New router enhances the precision of woodworking
By By Helen Knight, MIT News correspondent | 11 Aug 2012
Anyone who has tried to build a piece of furniture from scratch knows the frustration of painstakingly cutting pieces of wood, only to discover that they won't fit together because the cutting was not quite accurate enough.
That's exactly what happened to Alec Rivers, a PhD student in the Department of Electrical Engineering and Computer Science (EECS), when he attempted to build a simple picture frame using woodworking equipment he had inherited from his grandfather. Despite measuring and aligning his tools as best he could by hand, Rivers found that he could not produce shapes with enough precision to make them all fit together. ''I was getting incredibly frustrated, because just as with any home project I would cut things out and they would look about right, but none of the pieces would line up,'' Rivers says.
But rather than simply throwing the pieces of wood into the trash and settling for a store-bought picture frame, Rivers decided there had to be a better way. So he and colleagues Frédo Durand, an EECS associate professor and member of the Computer Science and Artificial Intelligence Laboratory (CSAIL), and Ilan Moyer, a graduate student in the Department of Mechanical Engineering, began developing a new kind of woodworking router - a drill-like cutting tool - that could automatically cut out accurate shapes from a piece of material by following a digital design. The result is a handheld device that can adjust its position to precisely follow a digital plan when the user moves the router roughly around the shape to be cut.

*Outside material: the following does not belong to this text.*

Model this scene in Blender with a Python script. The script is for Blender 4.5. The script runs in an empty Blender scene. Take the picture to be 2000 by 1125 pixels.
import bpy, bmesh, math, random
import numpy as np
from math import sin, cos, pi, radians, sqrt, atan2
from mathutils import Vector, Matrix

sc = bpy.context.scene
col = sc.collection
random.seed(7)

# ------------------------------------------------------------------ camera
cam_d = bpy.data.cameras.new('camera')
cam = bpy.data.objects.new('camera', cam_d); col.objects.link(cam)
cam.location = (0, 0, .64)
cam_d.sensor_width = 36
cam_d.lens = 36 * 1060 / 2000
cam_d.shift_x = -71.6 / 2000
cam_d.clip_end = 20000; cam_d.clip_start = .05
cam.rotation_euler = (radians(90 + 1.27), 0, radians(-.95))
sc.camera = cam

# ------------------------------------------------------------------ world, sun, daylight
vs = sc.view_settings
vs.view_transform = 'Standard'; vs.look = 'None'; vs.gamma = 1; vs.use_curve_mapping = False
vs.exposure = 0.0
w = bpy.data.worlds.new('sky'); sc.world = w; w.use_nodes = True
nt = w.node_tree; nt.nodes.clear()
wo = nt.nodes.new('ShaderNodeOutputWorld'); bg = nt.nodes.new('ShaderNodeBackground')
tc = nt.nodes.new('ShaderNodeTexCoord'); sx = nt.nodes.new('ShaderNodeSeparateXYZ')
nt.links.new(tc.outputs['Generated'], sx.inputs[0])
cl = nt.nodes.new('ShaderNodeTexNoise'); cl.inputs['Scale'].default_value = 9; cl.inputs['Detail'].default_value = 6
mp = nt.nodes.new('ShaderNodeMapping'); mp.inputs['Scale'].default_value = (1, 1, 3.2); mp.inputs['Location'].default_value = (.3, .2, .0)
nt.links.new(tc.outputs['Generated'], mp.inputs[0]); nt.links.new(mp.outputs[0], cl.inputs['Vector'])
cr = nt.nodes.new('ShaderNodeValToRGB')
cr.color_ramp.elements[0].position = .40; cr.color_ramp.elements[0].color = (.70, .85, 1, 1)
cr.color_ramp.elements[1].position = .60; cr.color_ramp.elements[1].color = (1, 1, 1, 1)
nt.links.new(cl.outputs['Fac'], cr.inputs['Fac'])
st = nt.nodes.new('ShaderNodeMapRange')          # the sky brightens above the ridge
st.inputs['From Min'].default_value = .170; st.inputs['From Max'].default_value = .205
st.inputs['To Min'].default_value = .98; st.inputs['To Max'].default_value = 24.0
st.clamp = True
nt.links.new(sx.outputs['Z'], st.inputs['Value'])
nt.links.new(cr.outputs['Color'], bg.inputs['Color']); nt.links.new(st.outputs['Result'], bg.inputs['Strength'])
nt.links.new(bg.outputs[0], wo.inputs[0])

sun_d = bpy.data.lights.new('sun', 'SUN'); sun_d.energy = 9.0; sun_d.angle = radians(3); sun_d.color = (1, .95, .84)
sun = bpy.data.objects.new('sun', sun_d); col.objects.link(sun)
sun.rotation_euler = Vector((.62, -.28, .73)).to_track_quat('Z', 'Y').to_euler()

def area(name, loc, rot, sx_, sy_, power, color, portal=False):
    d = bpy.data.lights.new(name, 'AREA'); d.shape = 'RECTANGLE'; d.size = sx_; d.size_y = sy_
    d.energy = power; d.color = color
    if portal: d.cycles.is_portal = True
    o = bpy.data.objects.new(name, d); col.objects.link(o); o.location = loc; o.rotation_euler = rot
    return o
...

The team will present its device this week at the Siggraph conference in Los Angeles.
''You load the system up with a digital plan that you would like it to follow, and then you are only responsible for getting it to within a quarter-inch or so of that plan,'' Rivers says. ''The device then adjusts the position of the cutting bit within the tool to keep it to the plan.''
For the device to follow the design, it must know exactly where it is on the sheet of material at all times. So before beginning to cut, the user first moves the device over the raw material, while an on-board camera films the surface and then stitches together all the video frames it sees into a single cohesive 2-D map of the piece. To ensure that the system can locate itself even when the material has no distinctive pattern or markings, the user simply places stickers containing a black and white contrast pattern on the sheet to be cut.